What was striking about Farage’s plea to supporters was quite how novel it was to his party. Whereas for Labour the custom of campaigners seconding themselves to marginal seats from safe ones is a mainstay of the electoral cycle, for UKIP it generated national headlines.

Indeed, with their tadpole-like, Farage-reliant party structure, the idea of a ground game is in many ways alien to UKIP. This week in Thanet they paid for their second £8,000 wraparound of the local newspaper, and the area is now decked out in expensive purple and yellow advertising. But those who have seen their supporters out and about report a shambolic and often undirected canvassing operation.

Increasingly this is the story in South Thanet, with UKIP (and the Tories, for that matter) pumping vast amounts into big budget marketing and advertising – effectively deploying a high volume, low engagement strategy.

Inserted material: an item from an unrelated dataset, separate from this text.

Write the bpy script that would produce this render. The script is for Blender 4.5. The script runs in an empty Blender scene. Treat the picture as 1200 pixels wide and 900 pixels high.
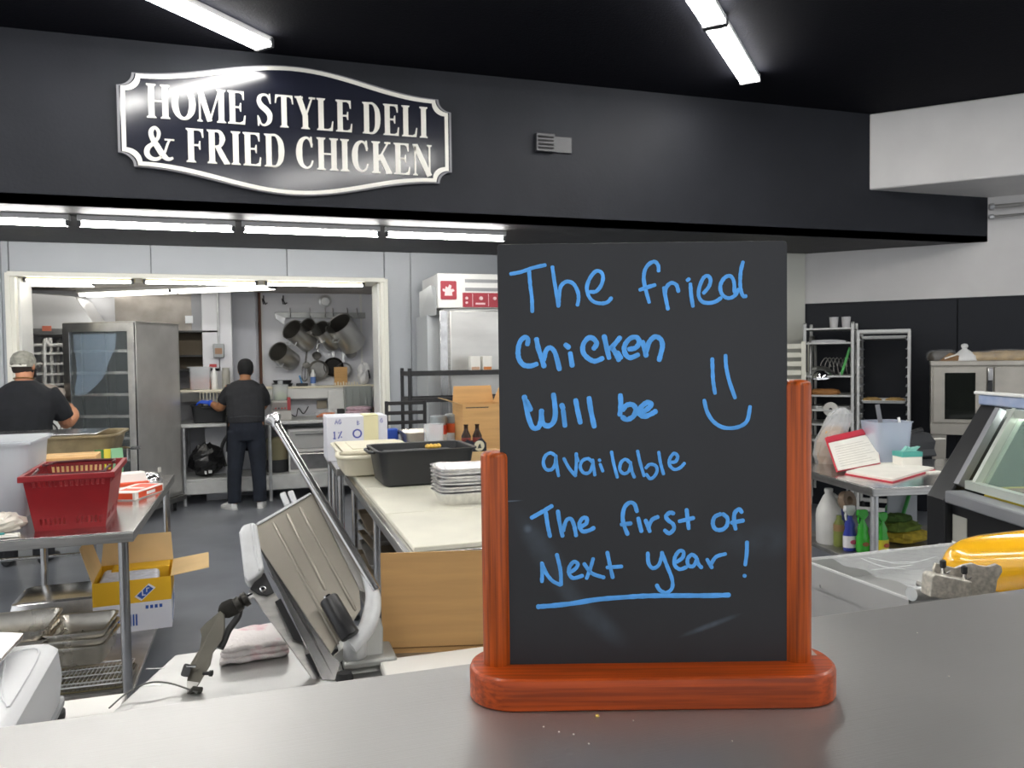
import bpy, bmesh, math, random
from mathutils import Vector, Matrix
random.seed(7)
PI = math.pi
S = bpy.context.scene
C = S.collection
# ------------------------------------------------------------------ camera
EYE = Vector((0, 0, 1.6)); FPX = 925.0
_ps, _th, _ro = math.radians(17.8), math.radians(1.95), math.radians(.75)
FW = Vector((math.sin(_ps)*math.cos(_th), math.cos(_ps)*math.cos(_th), -math.sin(_th)))
_R0 = Vector((math.cos(_ps), -math.sin(_ps), 0)); _U0 = _R0.cross(FW)
RT = _R0*math.cos(_ro) - _U0*math.sin(_ro)
UP = _U0*math.cos(_ro) + _R0*math.sin(_ro)
cd = bpy.data.cameras.new('camera'); co = bpy.data.objects.new('camera', cd); C.objects.link(co)
m = Matrix((RT, UP, -FW)).transposed().to_4x4(); m.translation = EYE
co.matrix_world = m
cd.sensor_fit = 'HORIZONTAL'; cd.sensor_width = 36; cd.lens = FPX/1200*36
cd.clip_start = .02; cd.clip_end = 100
cd.dof.use_dof = True; cd.dof.focus_distance = .62; cd.dof.aperture_fstop = 45
S.camera = co
# ------------------------------------------------------------------ world, exposure
w = bpy.data.worlds.new('world'); S.world = w; w.use_nodes = True
bg = w.node_tree.nodes['Background']
bg.inputs[0].default_value = (.93, .96, 1, 1); bg.inputs[1].default_value = .6
S.view_settings.view_transform = 'Standard'; S.view_settings.look = 'None'
S.view_settings.gamma = 1; S.view_settings.use_curve_mapping = False
S.view_settings.exposure = 1.05
TUBE = 24.0       # emission of the shop's fluorescent tubes
KTUBE = 13.0      # kitchen
# ------------------------------------------------------------------ pixel -> place helpers (1200x900 frame)
def ray(x, y): return FW + RT*((x-600)/FPX) + UP*((450-y)/FPX)
def at(x, y, D): return EYE + ray(x, y)*D
def on(ax, v, x, y):
    r = ray(x, y); return EYE + r*((v-EYE[ax])/r[ax])
def oz(z, x, y): return on(2, z, x, y)
def oy(Y, x, y): return on(1, Y, x, y)
def onp(p, n, x, y):
    r = ray(x, y); return EYE + r*((p-EYE).dot(n)/r.dot(n))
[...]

Farage’s tinny claim to lead the “people’s army” is hollower than anyone quite appreciates.

With Ukip ploughing the lion’s share of national party resources into two or three seats they believe they can win, the paradox is acute. Farage’s team use Goliath-like resources to plaster every billboard, newspaper and bus with the message that they are the David-esque electoral underdog.

The only way Labour can counter this is by doing what we have been doing for the last two years in South Thanet – and are doing across the country – and continue with a methodical, street-by-street, house-by-house approach that genuinely engages with people. By ramping this up, through mass canvassing events like the Owen Jones one this weekend, this election can become British politics’ great Wizard of Oz moment – a sign of quite how little there is behind the purple curtain.

For more information about Sunday’s event, click here.

Will Scobie is the Labour candidate in South Thanet

69 Responses to “UKIP have no ground game – Sunday is the day to expose them”

  1. Mary Ann

    They don’t, they only pretend to, unfortunately you can fool some of the people all of the time. No holiday pay, no maternity pay, and a right wing government to decided our human rights, no thanks.

  2. JAMES MCGIBBON

    Left wing governments have a great record on human rights, eg USSR, China blah blah etc etc. Do you expect an employer to pay for you to go on holiday and have children. What happened to personal responsibility. Do you want your employer to be god, cradle to the grave! Yes you do.

  3. JAMES MCGIBBON

    I have to agree with Farage on University expenditure. He is right about training youngsters to have skills that are needed in trades that get hands dirty. Why waste so much money on elitism for university graduates who offer nothing in return but wind. What has the great Scottish socialist big Tam given back to the working class. Has he dug a hole! and repaired a drain or anything. Naw just wind.

  4. Leon Wolfeson

    Compared to your right-wing goverments…oh right.

    As you attack basic rights, as usual. Yes, you refuse to take personal responsibility for anything, demanding the benefits of society without paying in or allowing workers right’s.

    YOU want the employer to be the tyranical god who controls worker’s lives, not allowing them any freedoms.

  5. Guest

    Of course you hate most Universities, and want only training for low-pay factories. That education is “wasted” on the 99%, that the financial return from high-skill industry has no place in your UK.

    Keep being a windbag, PPE man. Your kids would still get funding, after all.